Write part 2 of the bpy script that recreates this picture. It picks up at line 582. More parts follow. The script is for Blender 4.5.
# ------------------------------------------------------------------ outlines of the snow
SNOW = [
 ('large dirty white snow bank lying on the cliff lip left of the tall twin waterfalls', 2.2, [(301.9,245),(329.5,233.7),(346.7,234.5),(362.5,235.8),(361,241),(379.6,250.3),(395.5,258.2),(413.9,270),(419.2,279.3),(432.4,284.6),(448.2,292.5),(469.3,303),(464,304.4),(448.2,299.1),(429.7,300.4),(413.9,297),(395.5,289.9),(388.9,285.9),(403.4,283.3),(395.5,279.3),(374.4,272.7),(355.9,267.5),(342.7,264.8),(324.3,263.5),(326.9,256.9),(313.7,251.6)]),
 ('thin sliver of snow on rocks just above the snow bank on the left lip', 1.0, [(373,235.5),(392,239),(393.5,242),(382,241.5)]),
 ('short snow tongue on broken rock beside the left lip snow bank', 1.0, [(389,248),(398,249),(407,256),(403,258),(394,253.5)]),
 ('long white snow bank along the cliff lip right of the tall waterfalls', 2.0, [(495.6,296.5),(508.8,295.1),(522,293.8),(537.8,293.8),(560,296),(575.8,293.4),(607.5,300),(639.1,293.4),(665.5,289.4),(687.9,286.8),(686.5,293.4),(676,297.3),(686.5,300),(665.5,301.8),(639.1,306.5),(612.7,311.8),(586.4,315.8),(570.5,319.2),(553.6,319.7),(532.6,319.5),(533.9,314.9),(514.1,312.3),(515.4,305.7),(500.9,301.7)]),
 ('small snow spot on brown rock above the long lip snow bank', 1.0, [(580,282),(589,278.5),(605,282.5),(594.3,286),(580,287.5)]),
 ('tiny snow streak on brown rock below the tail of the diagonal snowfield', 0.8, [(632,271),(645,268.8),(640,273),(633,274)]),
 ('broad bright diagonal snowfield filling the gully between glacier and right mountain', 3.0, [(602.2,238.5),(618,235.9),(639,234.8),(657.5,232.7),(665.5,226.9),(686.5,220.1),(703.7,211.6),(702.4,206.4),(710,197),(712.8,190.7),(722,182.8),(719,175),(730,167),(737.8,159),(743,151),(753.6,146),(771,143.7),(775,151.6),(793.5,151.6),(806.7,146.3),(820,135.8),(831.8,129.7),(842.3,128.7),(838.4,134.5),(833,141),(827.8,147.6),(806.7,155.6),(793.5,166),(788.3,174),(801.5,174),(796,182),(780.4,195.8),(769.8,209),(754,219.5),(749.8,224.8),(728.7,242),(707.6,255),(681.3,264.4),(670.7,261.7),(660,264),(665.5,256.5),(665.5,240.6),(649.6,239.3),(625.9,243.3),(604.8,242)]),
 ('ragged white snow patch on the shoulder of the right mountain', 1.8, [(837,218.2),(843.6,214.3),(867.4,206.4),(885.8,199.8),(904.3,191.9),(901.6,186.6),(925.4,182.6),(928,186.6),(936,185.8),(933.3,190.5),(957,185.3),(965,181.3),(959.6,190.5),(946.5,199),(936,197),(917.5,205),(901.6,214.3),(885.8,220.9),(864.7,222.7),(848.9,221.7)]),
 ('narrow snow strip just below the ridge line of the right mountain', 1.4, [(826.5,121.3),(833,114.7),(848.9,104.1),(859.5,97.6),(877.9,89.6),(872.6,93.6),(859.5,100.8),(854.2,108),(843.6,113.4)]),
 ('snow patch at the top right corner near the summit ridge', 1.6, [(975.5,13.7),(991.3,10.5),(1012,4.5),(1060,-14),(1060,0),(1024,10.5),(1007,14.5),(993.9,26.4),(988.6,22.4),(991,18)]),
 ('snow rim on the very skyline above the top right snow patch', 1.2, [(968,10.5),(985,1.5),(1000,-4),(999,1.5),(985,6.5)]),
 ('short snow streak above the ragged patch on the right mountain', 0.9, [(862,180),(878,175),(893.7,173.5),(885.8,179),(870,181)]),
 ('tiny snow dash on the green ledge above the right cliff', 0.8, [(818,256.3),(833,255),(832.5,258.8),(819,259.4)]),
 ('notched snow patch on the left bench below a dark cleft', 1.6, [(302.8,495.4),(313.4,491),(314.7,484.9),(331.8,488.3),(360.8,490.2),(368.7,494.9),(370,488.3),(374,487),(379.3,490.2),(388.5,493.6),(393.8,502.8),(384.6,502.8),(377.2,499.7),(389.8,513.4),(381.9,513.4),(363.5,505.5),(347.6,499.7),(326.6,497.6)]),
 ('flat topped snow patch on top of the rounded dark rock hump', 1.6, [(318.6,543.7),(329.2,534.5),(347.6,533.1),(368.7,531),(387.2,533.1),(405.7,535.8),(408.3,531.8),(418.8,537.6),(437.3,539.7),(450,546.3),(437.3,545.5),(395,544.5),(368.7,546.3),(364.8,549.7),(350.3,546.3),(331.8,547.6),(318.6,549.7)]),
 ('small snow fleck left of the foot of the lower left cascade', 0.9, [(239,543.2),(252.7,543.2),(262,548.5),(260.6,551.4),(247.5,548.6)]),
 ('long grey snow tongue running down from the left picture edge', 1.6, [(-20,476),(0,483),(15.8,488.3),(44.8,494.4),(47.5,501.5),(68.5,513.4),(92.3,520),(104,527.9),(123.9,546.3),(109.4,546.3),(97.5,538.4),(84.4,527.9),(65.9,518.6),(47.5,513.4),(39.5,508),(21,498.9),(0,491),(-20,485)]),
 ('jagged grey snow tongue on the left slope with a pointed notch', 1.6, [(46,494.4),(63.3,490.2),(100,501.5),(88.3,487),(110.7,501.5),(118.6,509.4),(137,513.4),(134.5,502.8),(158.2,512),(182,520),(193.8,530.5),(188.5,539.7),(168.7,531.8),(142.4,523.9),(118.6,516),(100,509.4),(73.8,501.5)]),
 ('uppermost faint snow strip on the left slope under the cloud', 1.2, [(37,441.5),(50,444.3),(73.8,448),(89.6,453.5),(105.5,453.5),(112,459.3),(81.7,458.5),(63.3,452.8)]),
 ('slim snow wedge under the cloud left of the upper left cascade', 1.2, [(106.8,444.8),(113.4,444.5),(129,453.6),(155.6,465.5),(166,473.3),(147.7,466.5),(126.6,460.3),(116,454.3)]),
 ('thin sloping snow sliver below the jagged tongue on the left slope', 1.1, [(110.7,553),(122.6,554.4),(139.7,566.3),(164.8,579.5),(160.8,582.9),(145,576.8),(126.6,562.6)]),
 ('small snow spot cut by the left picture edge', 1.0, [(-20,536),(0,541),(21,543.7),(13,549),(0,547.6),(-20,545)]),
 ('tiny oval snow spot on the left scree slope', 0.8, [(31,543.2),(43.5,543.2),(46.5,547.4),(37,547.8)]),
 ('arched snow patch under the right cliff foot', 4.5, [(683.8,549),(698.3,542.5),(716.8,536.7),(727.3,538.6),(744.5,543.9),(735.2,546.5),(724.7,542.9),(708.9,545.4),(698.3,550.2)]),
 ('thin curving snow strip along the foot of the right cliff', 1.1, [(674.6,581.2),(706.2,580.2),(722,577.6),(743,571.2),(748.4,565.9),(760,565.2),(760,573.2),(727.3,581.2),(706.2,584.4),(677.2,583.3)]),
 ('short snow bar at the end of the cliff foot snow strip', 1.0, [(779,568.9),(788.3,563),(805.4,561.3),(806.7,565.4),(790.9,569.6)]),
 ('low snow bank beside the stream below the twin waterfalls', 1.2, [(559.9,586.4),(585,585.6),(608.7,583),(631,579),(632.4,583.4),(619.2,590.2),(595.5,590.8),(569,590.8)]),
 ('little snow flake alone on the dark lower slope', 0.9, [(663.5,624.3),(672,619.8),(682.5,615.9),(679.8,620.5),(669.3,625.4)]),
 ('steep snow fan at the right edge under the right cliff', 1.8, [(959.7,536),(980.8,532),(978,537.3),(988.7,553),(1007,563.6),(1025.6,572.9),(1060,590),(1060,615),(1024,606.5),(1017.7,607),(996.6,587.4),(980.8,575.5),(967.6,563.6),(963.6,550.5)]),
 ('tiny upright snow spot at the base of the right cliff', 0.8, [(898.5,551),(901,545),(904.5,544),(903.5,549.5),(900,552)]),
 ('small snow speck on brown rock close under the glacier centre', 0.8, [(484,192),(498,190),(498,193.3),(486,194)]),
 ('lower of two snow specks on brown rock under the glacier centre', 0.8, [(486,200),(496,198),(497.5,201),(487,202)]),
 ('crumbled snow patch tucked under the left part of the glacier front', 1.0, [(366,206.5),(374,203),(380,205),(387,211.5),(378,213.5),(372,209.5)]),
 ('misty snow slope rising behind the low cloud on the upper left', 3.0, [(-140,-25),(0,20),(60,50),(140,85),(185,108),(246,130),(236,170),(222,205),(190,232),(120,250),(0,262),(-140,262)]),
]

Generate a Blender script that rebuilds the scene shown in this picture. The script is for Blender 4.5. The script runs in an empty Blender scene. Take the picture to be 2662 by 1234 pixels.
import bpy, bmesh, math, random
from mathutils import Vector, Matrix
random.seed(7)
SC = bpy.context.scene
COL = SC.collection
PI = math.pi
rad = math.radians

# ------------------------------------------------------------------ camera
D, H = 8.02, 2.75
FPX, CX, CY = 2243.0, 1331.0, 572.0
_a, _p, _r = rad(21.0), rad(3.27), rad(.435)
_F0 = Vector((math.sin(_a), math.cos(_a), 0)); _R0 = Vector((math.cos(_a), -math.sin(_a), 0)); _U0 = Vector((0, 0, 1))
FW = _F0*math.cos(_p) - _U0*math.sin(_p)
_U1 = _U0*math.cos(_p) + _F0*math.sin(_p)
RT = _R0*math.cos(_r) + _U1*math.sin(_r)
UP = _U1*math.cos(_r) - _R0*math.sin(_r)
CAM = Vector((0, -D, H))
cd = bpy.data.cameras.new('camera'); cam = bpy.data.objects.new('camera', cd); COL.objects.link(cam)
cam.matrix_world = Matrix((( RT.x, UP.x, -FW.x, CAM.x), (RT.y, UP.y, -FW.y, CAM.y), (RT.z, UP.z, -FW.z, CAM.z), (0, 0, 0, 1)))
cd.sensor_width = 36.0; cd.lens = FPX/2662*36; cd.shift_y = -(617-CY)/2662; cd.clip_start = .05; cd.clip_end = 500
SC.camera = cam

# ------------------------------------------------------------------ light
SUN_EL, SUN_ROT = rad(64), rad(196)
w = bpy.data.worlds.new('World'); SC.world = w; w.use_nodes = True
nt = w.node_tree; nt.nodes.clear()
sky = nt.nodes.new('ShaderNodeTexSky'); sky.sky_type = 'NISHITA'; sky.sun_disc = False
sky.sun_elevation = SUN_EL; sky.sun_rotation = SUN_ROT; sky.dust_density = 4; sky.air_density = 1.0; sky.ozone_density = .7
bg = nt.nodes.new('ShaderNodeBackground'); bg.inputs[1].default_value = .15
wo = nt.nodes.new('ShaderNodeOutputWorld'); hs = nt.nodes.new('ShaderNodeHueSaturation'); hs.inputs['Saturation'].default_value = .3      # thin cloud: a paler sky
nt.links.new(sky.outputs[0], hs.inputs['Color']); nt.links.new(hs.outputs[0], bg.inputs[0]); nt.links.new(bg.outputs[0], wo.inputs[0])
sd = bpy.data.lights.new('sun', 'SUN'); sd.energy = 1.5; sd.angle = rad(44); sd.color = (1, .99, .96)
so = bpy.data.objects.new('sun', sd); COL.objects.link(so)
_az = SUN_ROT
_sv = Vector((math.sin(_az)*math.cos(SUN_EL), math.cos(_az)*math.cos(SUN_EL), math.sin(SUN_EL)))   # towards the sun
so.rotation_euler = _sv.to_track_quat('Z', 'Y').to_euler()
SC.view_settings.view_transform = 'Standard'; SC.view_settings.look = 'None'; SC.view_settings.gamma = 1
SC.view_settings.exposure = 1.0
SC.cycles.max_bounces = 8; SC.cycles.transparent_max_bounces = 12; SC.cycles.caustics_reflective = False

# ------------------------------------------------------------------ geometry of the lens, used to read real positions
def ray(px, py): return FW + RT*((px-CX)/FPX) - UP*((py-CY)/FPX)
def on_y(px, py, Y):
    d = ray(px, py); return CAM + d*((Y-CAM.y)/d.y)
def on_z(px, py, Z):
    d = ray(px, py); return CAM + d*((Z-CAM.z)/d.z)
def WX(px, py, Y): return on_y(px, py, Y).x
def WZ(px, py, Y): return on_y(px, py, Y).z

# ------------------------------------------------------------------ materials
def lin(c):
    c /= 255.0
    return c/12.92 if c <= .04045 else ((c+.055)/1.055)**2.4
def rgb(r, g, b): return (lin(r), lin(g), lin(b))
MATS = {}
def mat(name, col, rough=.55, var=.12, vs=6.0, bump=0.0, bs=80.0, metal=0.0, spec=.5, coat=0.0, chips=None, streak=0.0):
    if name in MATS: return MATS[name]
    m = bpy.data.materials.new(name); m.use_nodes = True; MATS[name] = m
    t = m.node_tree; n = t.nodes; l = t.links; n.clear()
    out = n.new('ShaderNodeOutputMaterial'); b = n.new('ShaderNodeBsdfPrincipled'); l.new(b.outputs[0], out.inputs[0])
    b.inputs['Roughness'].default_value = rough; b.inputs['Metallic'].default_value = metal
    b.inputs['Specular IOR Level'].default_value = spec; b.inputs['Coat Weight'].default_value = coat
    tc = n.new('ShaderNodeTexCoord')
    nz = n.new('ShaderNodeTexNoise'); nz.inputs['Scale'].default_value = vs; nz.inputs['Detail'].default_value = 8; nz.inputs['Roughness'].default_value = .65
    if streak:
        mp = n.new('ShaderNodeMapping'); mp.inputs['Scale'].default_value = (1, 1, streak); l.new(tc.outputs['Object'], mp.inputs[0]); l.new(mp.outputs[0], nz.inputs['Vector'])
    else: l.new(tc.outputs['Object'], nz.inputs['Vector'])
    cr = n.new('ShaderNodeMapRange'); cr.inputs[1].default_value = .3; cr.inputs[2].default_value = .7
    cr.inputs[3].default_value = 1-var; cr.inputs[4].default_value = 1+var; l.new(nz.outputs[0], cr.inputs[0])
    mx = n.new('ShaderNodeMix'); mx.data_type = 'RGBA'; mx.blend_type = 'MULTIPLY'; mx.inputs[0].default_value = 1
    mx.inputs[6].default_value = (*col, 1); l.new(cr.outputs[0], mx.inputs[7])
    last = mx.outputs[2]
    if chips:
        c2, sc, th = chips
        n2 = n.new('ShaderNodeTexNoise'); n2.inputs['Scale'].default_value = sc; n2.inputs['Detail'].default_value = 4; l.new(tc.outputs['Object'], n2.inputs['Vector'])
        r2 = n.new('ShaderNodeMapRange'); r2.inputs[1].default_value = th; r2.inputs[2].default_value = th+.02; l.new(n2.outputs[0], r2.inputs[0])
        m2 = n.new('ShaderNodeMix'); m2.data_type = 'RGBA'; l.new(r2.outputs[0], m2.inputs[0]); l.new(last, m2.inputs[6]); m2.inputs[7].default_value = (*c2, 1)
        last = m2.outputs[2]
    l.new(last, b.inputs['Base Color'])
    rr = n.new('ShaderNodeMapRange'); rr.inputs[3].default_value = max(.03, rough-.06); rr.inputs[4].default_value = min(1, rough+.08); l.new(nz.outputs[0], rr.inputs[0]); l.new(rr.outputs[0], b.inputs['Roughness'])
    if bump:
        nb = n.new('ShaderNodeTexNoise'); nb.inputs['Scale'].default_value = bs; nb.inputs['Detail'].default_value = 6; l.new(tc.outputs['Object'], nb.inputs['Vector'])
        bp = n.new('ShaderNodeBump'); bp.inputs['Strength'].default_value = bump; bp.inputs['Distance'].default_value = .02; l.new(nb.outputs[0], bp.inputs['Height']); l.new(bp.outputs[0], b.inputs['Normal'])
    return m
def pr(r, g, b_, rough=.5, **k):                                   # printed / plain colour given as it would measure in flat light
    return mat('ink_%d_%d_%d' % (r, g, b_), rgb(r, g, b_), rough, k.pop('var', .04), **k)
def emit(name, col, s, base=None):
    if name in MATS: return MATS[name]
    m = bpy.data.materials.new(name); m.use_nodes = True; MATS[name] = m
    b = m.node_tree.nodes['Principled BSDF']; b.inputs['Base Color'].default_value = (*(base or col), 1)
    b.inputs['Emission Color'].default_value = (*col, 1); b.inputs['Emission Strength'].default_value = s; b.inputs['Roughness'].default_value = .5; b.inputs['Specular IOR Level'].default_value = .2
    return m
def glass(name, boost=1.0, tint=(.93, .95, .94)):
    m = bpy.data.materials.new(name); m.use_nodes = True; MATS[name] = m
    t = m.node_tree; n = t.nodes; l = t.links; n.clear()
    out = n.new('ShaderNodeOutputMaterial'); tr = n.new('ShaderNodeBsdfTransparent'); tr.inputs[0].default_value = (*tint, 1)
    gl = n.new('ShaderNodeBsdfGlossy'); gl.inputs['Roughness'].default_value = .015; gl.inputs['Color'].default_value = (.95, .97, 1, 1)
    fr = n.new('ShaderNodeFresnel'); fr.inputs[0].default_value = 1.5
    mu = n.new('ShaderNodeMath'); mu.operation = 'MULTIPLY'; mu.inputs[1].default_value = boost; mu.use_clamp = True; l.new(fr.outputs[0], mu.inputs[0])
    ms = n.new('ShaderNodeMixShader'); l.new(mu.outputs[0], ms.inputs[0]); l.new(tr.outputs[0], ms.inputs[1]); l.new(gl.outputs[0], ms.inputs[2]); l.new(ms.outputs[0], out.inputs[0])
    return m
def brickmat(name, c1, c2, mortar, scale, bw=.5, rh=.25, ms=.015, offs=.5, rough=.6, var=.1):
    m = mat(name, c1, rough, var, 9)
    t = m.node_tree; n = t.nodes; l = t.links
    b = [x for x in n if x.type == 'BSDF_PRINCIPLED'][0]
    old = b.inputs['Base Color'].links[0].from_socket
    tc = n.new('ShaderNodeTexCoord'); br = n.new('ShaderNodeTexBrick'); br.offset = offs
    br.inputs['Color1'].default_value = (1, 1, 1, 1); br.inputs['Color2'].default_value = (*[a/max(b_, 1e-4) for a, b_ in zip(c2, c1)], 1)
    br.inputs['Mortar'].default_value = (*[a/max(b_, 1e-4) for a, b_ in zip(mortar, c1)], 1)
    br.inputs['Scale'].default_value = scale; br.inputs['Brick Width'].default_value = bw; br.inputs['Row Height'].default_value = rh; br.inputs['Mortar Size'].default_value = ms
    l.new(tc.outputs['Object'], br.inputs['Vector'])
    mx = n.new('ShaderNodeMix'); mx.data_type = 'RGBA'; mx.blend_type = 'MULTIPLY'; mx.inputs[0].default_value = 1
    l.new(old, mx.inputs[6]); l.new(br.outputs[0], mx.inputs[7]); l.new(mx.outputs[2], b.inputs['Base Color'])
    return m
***
PROBLEM:
Start at the line with "Generate a Blender" and stop after the line with "rad = math.radians". Repeat exactly the lines in that range.

SOLUTION BELOW:
Generate a Blender script that rebuilds the scene shown in this picture. The script is for Blender 4.5. The script runs in an empty Blender scene. Take the picture to be 2662 by 1234 pixels.
import bpy, bmesh, math, random
from mathutils import Vector, Matrix
random.seed(7)
SC = bpy.context.scene
COL = SC.collection
PI = math.pi
rad = math.radians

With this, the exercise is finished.